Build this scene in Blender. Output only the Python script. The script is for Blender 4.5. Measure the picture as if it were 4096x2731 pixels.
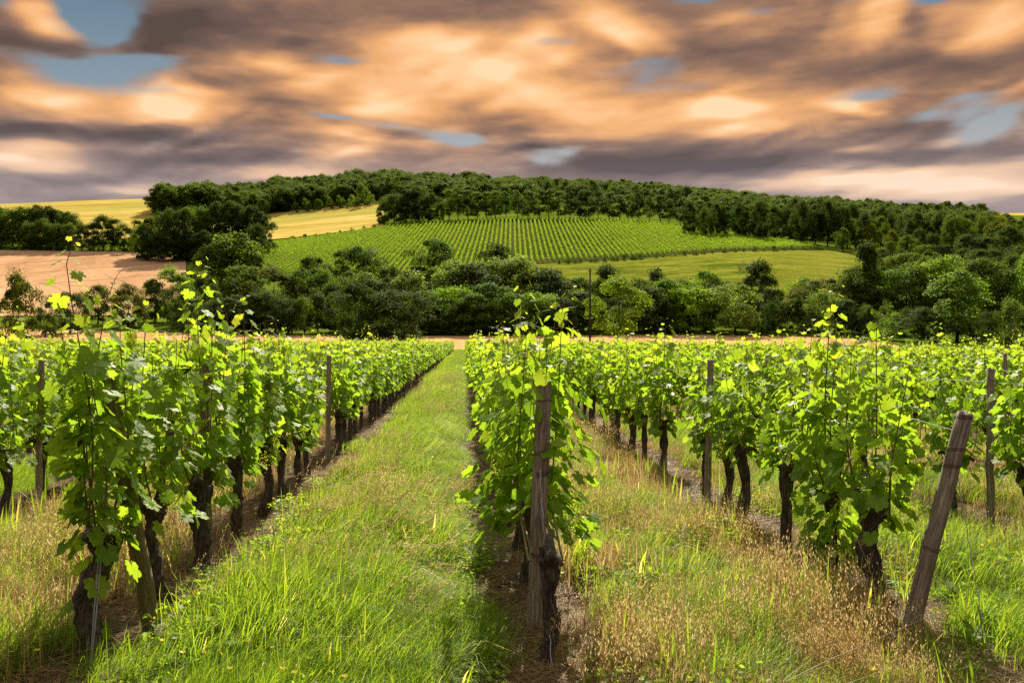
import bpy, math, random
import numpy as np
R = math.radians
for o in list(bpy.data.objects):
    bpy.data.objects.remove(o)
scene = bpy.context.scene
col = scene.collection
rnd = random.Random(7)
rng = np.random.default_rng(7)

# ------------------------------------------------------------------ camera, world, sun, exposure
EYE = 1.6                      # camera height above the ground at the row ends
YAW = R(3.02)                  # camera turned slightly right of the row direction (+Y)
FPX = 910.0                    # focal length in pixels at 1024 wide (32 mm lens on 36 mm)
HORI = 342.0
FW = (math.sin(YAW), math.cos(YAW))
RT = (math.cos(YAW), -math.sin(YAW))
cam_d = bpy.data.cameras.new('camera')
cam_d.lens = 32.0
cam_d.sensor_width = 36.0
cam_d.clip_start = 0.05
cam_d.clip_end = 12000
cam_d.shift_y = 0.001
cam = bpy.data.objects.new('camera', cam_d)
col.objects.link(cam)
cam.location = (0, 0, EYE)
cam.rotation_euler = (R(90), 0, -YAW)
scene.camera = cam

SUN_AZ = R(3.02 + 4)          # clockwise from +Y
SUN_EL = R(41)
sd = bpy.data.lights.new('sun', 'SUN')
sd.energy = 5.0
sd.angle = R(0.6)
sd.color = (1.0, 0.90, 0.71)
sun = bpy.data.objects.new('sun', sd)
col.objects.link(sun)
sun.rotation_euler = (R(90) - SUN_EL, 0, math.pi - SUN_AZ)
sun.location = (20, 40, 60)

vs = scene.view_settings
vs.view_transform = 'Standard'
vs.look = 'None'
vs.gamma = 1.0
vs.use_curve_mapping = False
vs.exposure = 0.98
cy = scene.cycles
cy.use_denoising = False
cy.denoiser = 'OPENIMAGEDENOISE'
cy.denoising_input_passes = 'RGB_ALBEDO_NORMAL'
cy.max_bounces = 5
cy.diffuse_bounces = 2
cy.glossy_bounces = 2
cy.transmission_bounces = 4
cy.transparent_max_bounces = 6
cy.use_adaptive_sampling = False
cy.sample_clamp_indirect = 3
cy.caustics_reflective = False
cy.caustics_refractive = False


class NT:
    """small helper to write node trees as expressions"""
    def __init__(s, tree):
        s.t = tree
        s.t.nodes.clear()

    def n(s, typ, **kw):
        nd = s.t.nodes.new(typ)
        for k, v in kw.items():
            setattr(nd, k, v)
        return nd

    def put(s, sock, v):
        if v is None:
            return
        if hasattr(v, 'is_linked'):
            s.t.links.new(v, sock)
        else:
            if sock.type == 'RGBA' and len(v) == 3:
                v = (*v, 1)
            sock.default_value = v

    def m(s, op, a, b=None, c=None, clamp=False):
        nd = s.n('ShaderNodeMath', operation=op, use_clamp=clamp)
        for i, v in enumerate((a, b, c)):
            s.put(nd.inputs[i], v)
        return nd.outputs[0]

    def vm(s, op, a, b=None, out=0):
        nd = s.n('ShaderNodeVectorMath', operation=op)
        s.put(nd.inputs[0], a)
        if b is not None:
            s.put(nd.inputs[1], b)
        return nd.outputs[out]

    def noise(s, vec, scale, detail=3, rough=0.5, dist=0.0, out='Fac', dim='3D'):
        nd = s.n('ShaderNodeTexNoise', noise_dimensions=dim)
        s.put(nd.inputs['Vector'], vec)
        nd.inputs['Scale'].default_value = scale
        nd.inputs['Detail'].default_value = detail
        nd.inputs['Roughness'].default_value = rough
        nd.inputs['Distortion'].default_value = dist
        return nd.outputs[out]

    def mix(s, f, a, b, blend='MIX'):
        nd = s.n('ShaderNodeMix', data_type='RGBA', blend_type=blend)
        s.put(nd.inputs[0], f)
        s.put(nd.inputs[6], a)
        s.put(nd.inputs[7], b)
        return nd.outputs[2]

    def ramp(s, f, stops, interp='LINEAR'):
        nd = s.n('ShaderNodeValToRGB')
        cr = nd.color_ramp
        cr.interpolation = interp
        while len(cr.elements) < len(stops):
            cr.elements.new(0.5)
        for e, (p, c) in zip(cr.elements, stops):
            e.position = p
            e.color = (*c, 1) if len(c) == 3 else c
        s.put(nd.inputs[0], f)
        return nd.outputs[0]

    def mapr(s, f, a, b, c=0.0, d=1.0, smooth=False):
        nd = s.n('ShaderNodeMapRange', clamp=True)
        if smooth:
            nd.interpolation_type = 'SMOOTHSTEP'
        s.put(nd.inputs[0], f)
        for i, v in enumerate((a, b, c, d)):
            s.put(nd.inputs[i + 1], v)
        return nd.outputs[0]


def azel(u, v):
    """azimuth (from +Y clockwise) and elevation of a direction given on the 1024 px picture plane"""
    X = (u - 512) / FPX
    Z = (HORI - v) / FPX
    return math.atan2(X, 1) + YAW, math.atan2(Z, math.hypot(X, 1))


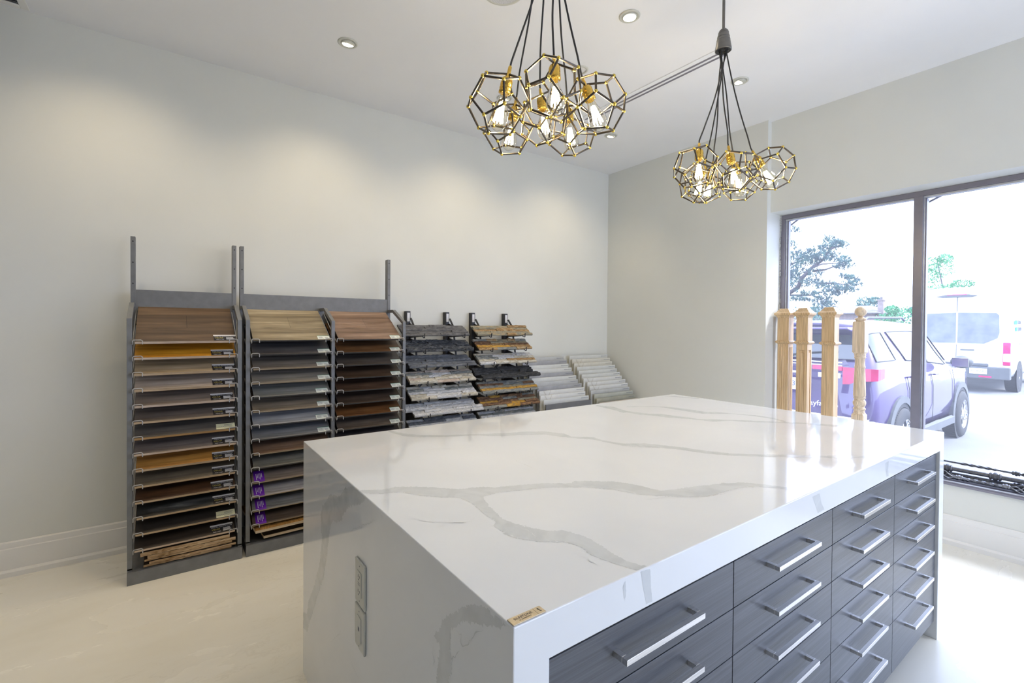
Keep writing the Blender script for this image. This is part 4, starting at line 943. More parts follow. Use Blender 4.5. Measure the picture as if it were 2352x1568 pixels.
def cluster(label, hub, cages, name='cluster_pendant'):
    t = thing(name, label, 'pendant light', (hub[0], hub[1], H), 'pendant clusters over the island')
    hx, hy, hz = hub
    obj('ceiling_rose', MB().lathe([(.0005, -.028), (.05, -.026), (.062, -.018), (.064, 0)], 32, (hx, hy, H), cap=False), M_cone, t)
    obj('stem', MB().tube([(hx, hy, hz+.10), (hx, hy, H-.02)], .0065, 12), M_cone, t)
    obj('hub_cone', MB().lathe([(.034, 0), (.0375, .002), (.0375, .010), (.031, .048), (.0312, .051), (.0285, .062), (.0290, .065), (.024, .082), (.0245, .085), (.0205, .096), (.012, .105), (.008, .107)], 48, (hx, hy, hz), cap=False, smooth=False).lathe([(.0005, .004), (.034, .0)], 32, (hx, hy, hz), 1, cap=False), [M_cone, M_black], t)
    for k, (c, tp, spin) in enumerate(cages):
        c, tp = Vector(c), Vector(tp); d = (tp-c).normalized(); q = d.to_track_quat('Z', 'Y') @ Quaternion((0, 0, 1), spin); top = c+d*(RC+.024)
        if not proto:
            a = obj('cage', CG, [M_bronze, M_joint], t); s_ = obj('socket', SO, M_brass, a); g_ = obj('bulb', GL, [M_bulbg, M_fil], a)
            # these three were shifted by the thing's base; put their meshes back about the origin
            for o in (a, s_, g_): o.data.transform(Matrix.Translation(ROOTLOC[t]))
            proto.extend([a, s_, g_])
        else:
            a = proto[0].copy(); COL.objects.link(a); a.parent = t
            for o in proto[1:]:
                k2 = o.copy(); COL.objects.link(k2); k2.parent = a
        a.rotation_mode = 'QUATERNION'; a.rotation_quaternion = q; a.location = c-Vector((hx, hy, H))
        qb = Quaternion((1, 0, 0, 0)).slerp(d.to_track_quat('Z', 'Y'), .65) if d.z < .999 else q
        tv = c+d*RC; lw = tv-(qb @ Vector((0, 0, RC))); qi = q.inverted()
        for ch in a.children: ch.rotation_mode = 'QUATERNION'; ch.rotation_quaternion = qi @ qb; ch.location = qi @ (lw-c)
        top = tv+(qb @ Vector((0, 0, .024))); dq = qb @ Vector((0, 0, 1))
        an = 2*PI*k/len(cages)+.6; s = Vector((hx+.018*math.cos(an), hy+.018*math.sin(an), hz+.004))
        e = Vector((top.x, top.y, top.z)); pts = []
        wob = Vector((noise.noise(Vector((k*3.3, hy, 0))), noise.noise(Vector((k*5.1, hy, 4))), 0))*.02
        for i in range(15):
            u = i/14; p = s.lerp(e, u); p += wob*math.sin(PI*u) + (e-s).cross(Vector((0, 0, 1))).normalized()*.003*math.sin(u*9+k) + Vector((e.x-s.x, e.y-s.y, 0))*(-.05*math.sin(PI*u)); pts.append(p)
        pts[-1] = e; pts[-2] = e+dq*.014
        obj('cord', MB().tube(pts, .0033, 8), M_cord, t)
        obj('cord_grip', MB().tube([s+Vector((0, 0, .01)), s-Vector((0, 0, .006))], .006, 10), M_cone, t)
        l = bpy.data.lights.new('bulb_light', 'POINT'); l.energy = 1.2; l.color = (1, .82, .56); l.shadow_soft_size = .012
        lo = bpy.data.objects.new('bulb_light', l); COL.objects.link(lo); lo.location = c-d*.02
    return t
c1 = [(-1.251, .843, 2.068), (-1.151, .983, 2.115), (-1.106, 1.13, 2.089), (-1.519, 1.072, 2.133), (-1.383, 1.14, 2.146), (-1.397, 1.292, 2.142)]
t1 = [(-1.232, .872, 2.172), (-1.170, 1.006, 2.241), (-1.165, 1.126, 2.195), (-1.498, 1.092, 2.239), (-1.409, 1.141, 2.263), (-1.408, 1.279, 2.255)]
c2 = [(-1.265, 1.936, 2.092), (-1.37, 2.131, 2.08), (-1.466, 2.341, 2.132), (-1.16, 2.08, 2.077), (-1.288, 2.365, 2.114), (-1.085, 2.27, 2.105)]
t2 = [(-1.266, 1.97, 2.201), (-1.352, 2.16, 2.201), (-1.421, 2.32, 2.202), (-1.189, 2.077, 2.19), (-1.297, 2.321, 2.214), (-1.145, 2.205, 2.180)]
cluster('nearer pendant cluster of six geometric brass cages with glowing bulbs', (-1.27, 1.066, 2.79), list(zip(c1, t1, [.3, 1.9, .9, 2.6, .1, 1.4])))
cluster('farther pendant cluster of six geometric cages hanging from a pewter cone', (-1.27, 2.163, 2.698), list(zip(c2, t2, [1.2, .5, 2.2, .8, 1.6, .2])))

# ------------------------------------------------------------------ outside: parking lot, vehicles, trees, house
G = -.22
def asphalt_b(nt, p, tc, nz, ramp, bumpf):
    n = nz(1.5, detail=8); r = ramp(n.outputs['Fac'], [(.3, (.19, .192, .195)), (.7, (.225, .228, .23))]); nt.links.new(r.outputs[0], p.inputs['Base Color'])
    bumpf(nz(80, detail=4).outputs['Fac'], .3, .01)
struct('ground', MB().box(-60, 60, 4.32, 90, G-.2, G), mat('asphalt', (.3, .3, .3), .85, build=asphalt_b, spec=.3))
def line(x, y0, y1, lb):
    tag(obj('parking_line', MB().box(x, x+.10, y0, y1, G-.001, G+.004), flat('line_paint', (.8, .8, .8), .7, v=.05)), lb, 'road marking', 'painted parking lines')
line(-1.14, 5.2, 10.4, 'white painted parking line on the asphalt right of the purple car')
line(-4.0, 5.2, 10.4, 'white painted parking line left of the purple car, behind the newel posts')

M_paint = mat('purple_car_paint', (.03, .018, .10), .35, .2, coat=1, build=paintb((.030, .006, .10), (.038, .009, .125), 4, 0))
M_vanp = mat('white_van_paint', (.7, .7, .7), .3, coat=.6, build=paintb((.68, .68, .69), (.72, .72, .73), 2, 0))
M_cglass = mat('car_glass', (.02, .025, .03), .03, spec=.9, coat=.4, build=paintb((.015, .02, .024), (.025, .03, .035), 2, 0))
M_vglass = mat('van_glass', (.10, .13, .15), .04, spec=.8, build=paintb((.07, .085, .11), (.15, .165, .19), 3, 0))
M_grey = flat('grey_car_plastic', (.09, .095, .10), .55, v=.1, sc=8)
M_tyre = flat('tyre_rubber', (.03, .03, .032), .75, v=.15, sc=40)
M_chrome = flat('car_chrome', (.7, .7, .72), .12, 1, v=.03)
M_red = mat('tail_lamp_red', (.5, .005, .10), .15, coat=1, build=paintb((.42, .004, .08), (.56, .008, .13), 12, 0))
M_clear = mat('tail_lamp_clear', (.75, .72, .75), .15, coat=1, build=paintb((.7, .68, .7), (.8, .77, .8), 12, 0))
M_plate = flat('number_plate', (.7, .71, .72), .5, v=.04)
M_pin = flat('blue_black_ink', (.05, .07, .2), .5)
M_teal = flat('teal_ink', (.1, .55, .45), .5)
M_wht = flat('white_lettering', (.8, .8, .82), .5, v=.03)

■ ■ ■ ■

◆ Challenge: Skip the pictures and quote each line of the entries above, from the first through the line with "scene.camera = cam", exactly as it appears.

◆ Full solution:
Build this scene in Blender. Output only the Python script. The script is for Blender 4.5. Measure the picture as if it were 4096x2731 pixels.
import bpy, math, random
import numpy as np
R = math.radians
for o in list(bpy.data.objects):
    bpy.data.objects.remove(o)
scene = bpy.context.scene
col = scene.collection
rnd = random.Random(7)
rng = np.random.default_rng(7)

# ------------------------------------------------------------------ camera, world, sun, exposure
EYE = 1.6                      # camera height above the ground at the row ends
YAW = R(3.02)                  # camera turned slightly right of the row direction (+Y)
FPX = 910.0                    # focal length in pixels at 1024 wide (32 mm lens on 36 mm)
HORI = 342.0
FW = (math.sin(YAW), math.cos(YAW))
RT = (math.cos(YAW), -math.sin(YAW))
cam_d = bpy.data.cameras.new('camera')
cam_d.lens = 32.0
cam_d.sensor_width = 36.0
cam_d.clip_start = 0.05
cam_d.clip_end = 12000
cam_d.shift_y = 0.001
cam = bpy.data.objects.new('camera', cam_d)
col.objects.link(cam)
cam.location = (0, 0, EYE)
cam.rotation_euler = (R(90), 0, -YAW)
scene.camera = cam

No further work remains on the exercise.